How to Bathe a Cat and Keep Them Smelling Great

Odor Free Cat | NonScents

Stroking a smooth, purring kitty is one of the great joys of being a cat mama or papa. But what do you do when your cat gets so smelly you don’t want it near you? You bathe it, of course.

Cats are largely self-cleaning, but they may need some help from time to time. They may not enjoy the extra help, but here are some tips for getting your feline friend back to being pet-worthy.


How to Clean Different Types of Fur

All cats, from a hairless Sphinx to a long-haired Persian, benefit from baths. For most cats, the steps to bathing are relatively similar.
1. Get all your supplies ready (cat shampoo, comb/brush, pitcher for rinsing, washcloth, towel, rubber mat)
2. Place a rubber mat in tub or sink
3. Fill the sink with a few inches of warm water
4. Wet the cat’s fur, avoiding the face
5. Gently massage shampoo into cat’s fur
6. Rinse shampoo thoroughly with warm water
7. Soak a washcloth in warm water
8. Wipe cat’s face clean
9. Remove cat from the tub
10. Wrap cat in a towel and dry thoroughly in a warm place

The main difference in grooming different fur types is in how frequently they need to be bathed.

How Often do Cats Need Baths

Unlike humans, cats don’t need to bathe that frequently. For most cats, just once or twice a year will do. However, there are other factors that may influence bathing frequency:
• Outdoor cats may need to be bathed more frequently since they can get dirtier
• Cats that can’t bathe themselves will need you to help out more
• Cats with health issues may need more frequent baths
• Cats with longer fur typically need more grooming assistance
• Hairless cats may need to be washed more often as their skin gets very oily

How to Clean a Really Smelly Cat

If they’re really stinky, you may need to increase the frequency of baths. Most cats can safely be washed and dried every four to six weeks. If this cleaning doesn’t seem to work, there might be something else going on. Some possible culprits could be a dirty litter box, bad oral hygiene, poor diet or health problems.

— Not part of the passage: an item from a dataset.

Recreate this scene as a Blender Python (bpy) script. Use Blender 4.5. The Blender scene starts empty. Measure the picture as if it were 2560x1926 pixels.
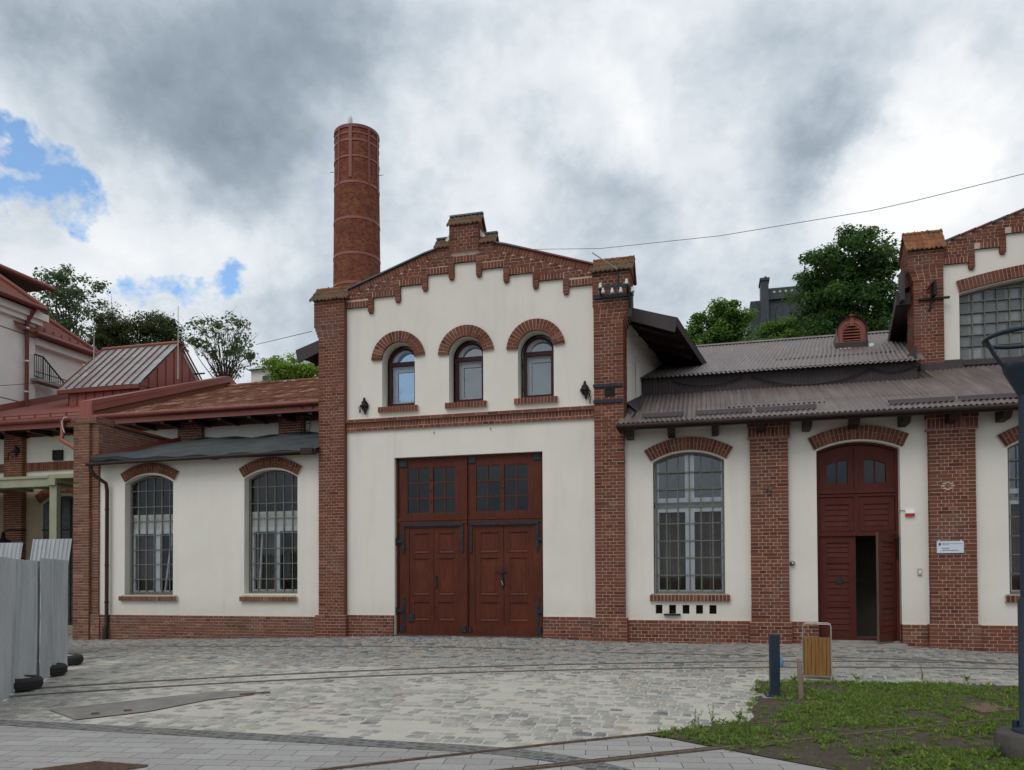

If you can’t identify the cause, you can ask your vet for help.

How to Bathe an Unwilling Cat

Even if your cat normally has a sweet temperament, she’s likely to transform into a monster the second you place her into the water. Maybe monster is too strong of a word. Unless you have a Turkish Van, aka a “Swimming Cat,” bath time could be very difficult.

Here are a few ways you can make bathing more pleasant for you and your cat:
• Start when she is a kitten
• Expose your cat to water before the first bath
• During bath time, give the cat something she can claw
• Stay calm and don’t restrain the cat too tightly
• Be quick
• Dry as thoroughly as possible with a towel


A Clean Kitty is a Happy Kitty

Hopefully, these tips will help you get back to cuddling with your cat children. If you find yourself still struggling, don't hesitate to reach out to your vet for advice and maybe some waterless shampoo.